No, it’s not an early April Fool’s gag—fresh off an 18-month stint in prison on federal corruption charges, the former Springfield state rep, dropped the bombshell yesterday that he’s considering running for the 9th Hampden seat that voters tossed him out of six years ago. Asselin’s loss at the polls came not long after federal agents raided his home, part of a larger corruption probe that snared a number of members of the extended Asselin family, including patriarch Ray, long-time head of the Springfield Housing Authority.
In the end, several members of the family and their associates were convicted for an elaborate scheme that included everything from taking bribes from SHA contractors to stealing quarters from laundry machines in elderly housing complexes. Ray Asselin was sentenced to 10 years in prison.

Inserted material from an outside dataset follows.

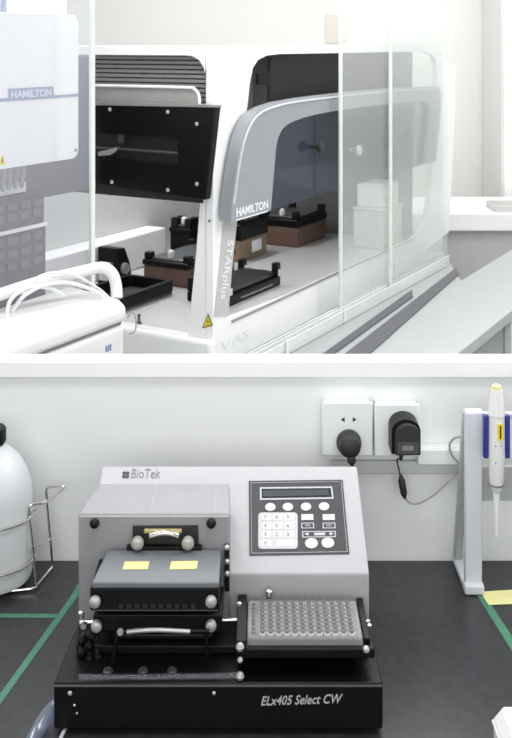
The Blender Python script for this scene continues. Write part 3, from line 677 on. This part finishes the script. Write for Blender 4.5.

Chris Asselin pleaded guilty to theft and fraud, including accepting gifts from SHA contractors who did free work on his house and swimming pool and paid for some of his campaign materials.
Asselin made his announcement on CBS/Channel 3. In an article in this morning’s Springfield Republican by Jack Flynn—the headline of which refers to Asselin as a “tarnished lawmaker”—the former rep made a stab at beginning the hard work of making amends. “First I want to say that I’m sorry; I know I disappointed a lot of people, and I disappointed myself,” he told Flynn. “I’ve had people come up to me and ask me to run—they say they liked my style, the way I operated, the way I was responsive to them.”
Should Asselin’s successor, Sean Curran, start quaking in his shoes? Curran, typically a man of few words (at least it seems to me; I can’t get him to return my calls), offered a succinct, and stinging, response to the Republican: “I thought he was still in prison,” Curran said. “Isn’t he still on probation?”